Hitachi ID Identity Manager supports these scenarios with a number of key features:

  1. User profiles contain identity attributes, which may include termination status.
  2. Identity attributes are subject to ACLs. For example, users normally cannot see their own scheduled termination date, even if it is set before they leave.
  3. User profiles can (and should) be retained indefinitely. This is supported by the Hitachi ID Systems licensing model, which does not charge for users who are (a) gone and (b) no longer have login IDs on any integrated target system. In other words, "empty profiles" are no-cost.
  4. Onboarding requests can trigger a search for existing, similar users. A close match can trigger the onboarding request to be blocked, with a message to the requester that an existing user profile should be reactivated instead (or the onboarding in the physical world terminated, due to a 'do not rehire' flag.). Matching historical profiles may be based on name, SSN, date of birth, driver's license number, personal e-mail address, etc.
  5. The Identity Manager API includes functions that search for matching user profiles, which are needed by this type of plug-in request validation program.

The user experience with these components depends on the business process in question:

  1. A user mistakenly trying to provision a new user for someone who already has a terminated user profile record:
    1. The request be blocked from completion.
    2. The user will be informed either that reactivation is allowed or forbidden.
    3. The user will be notified of what profile ID to reactivate, if appropriate.

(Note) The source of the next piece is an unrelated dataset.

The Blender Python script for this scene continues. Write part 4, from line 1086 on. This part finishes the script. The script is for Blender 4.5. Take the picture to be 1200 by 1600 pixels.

  2. There is a request form to reactivate an old profile, which may trigger creating new login accounts, mailboxes, etc. using the old profile ID.

  3. The user experience when an automated process consumes a data feed (examples: HR data or student database) which includes "re-hired" users is that these users are not automatically provisioned and instead an e-mail is sent to a human user to decide what to do in each case.

Identity Manager can be used to track identity attributes and information about the circumstances under which a user left an organization. It can then detect and block onboarding of returning users, instead prompting users to either reactivate the returning user's old profile or to halt the process, since the user in question should not be allowed back.